Keilani Afalava, a 2020 graduate of Trevecca’s Doctor of Education in leadership program (Ed.D.), knew that learning to be an effective leader would be crucial if she wanted to meet the career goals she’d set for herself.

“I wanted to make a significant footprint as a young woman of color in the research space about something in which I felt incredibly passionate,” Afalava said. “After a lot of investigating, I believed Trevecca's Ed.D. program could offer this, and it did.” 

At the time she applied to Trevecca, Afalava was working at a mental health care agency in Washington state as a diversity and inclusion coordinator. Through the Ed.D. program, Afalava was able to explore the intersection of her passions — social justice and mental health — through conducting research on underrepresentation of Black people in the mental healthcare setting. 

By the time she graduated from the program a year ago, Afalava had developed a passion for research too, and she credits her Trevecca experience for propelling her into her current position as a human resources director for an elevated-living retirement community in Los Angeles. Afalava’s focus is on addressing the underrepresentation of racial minorities in the workplace. 

“My experience and my education have truly allowed me to blossom into a professional and a leader who is capable of cultivating healthy balances of leadership and teamwork, creating interpersonal connections from intentional standpoints, implementing strategic ways of thinking for operational success and understanding the power of healthy and unhealthy influence,” she said. 

Afalava’s forward focus and confidence as a leader perfectly capture the mission of the Ed.D. program, according to Dr. Ryan Longnecker, who leads the online program for the Ed.D. in leadership at Trevecca. 

“Everyone is a leader, and one of our main focuses is teaching how to identify and leverage the value that already exists in an organization,” Longnecker said. “Often as leaders, we try to strategize on how to create more value, but I think the big focus of this program is on how to find the unused value that already exists. That is what equips our students with the skills they need to lead at whatever level they find themselves.” 

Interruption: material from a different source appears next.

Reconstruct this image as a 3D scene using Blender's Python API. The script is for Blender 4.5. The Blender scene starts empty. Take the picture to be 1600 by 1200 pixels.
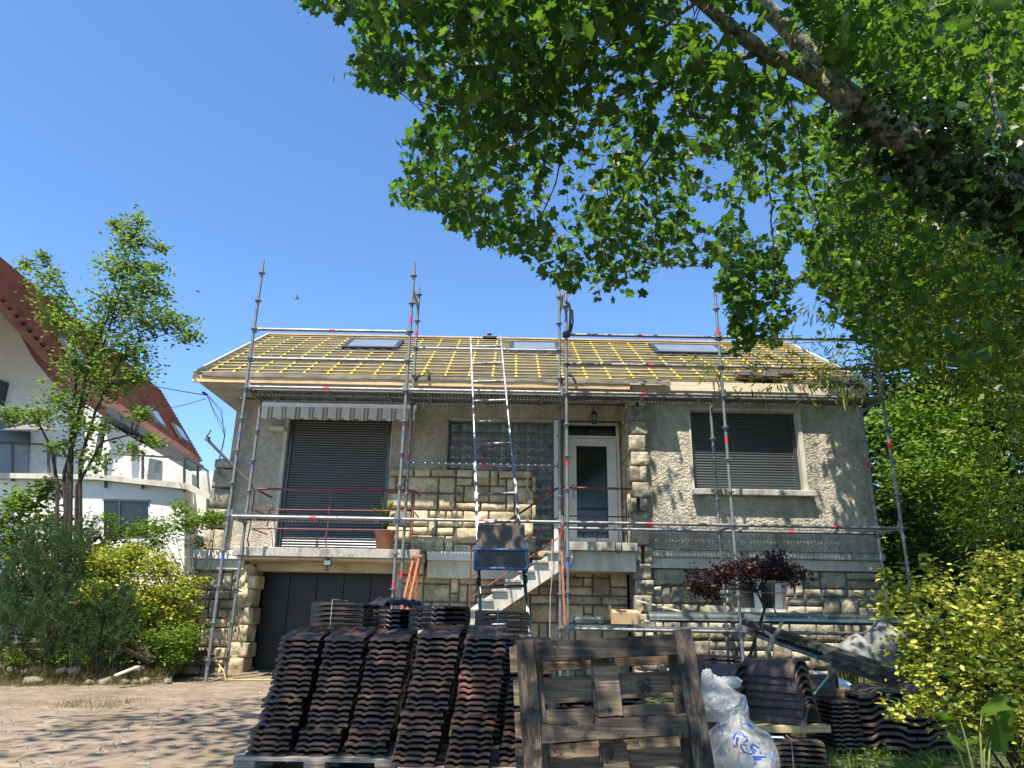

Afalava has things covered when it comes to big ambitions that can help deliver opportunities to people who need them.

“My deepest passion is to offer a more level playing field for underrepresented communities in any way I can,” she said. “In the future, that will look like continuing to climb the corporate ladder while beginning a few businesses of my own to reach as many people as possible. I want to offer them opportunities in spaces in which they may not have even been considered previously.”